Pemerintah kembali menggulirkan program bantuan sosial (bansos) beras pada tahun ini. Namun, dibandingkan tahun sebelumnya, jumlah penerima manfaat mengalami penyusutan. Langkah ini diambil bukan semata-mata untuk memangkas anggaran, melainkan sebagai bagian dari upaya memperkuat ketepatan sasaran agar bantuan benar-benar menyentuh mereka yang paling membutuhkan.

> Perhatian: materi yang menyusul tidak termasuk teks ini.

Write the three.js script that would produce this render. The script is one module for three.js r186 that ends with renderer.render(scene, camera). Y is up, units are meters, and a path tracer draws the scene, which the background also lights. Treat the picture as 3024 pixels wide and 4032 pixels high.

Pada Juni hingga Juli 2025, pemerintah berencana menyalurkan bansos beras kepada 18,3 juta keluarga penerima manfaat (KPM). Angka tersebut menurun bila dibandingkan dengan tahun 2024, di mana tercatat sebanyak 22 juta KPM menerima bantuan serupa.
Menurut Kepala Badan Pangan Nasional, pengurangan jumlah penerima bukan sekadar soal angka, melainkan bagian dari proses penyempurnaan data yang lebih akurat dan tepat sasaran. Ia menggambarkan proses ini layaknya menyaring butiran beras dari sekam, agar tidak ada lagi penerima bantuan yang tidak berhak.
“Tahun lalu 22 juta penerima, sekarang masih proses verifikasi, karena kita mau semakin akurat. Jadi bukan masalah naik atau turun. Akan tetapi jangan sampai bantuan beras sampai diterima orang yang salah. Jangan sampai missed targeted,” jelasnya dalam keterangan tertulis, Jumat (6/6/2025).
Komitmen Pemerintah dan Dukungan Presiden
Arief menegaskan bahwa penyaluran bansos beras kali ini telah mendapat restu langsung dari Presiden Prabowo Subianto. Dari total 18,3 juta KPM yang direncanakan, sejauh ini 16,5 juta KPM telah melewati proses verifikasi.
“Bapak Presiden Prabowo sudah menyetujui berbagai program stimulus ekonomi yang salah satunya adalah bantuan pangan beras. Bantuan buat 18,3 juta penerima. Sampai rapat kemarin di Istana, jumlah penerima yang telah terverifikasi 16,5 juta,” ucapnya.
Anggaran dan Rincian Bantuan
Untuk mendukung penyaluran bantuan ini, pemerintah telah menyiapkan anggaran sebesar Rp 4,6 triliun hingga Rp 5 triliun. Setiap keluarga penerima akan memperoleh 10 kilogram beras per bulan selama masa penyaluran.
“Kita tunggu proses verifikasinya, namun paralel Badan Pangan Nasional sedang ajukan anggaran ke Kementerian Keuangan untuk bantuan pangan beras ini. Kurang lebih anggarannya sekitar Rp 4,6 sampai Rp 5 triliun, tergantung nanti penerimanya,” ujar Arief.
Upaya Stabilitas Harga Beras
Selain bertujuan membantu masyarakat miskin, program bansos beras juga menjadi bagian dari strategi pemerintah dalam menjaga kestabilan pasokan dan harga pangan (SPHP). Langkah ini diibaratkan sebagai penahan gelombang di tengah lautan fluktuasi harga yang belakangan kerap terjadi, khususnya pada komoditas beras.
Arief menegaskan bahwa distribusi bantuan akan diprioritaskan ke wilayah-wilayah yang harga berasnya sudah menunjukkan gejala kenaikan signifikan.
“Wilayahnya kita utamakan daerah-daerah yang memang paling perlu. Paling perlu maksudnya yang harga berasnya sudah mulai tinggi, misalnya Papua, Maluku, Indonesia Timur itu. Termasuk daerah sentra atau tidak sentra tapi harga berasnya ada kenaikan, itu juga yang harus didahulukan,” jelas Arief.
Dengan strategi penyempurnaan data penerima serta fokus pada daerah yang paling rentan terhadap gejolak harga, diharapkan program bansos beras tahun ini benar-benar menjadi tangan penolong bagi masyarakat yang membutuhkan, sekaligus instrumen penyeimbang di pasar pangan nasional.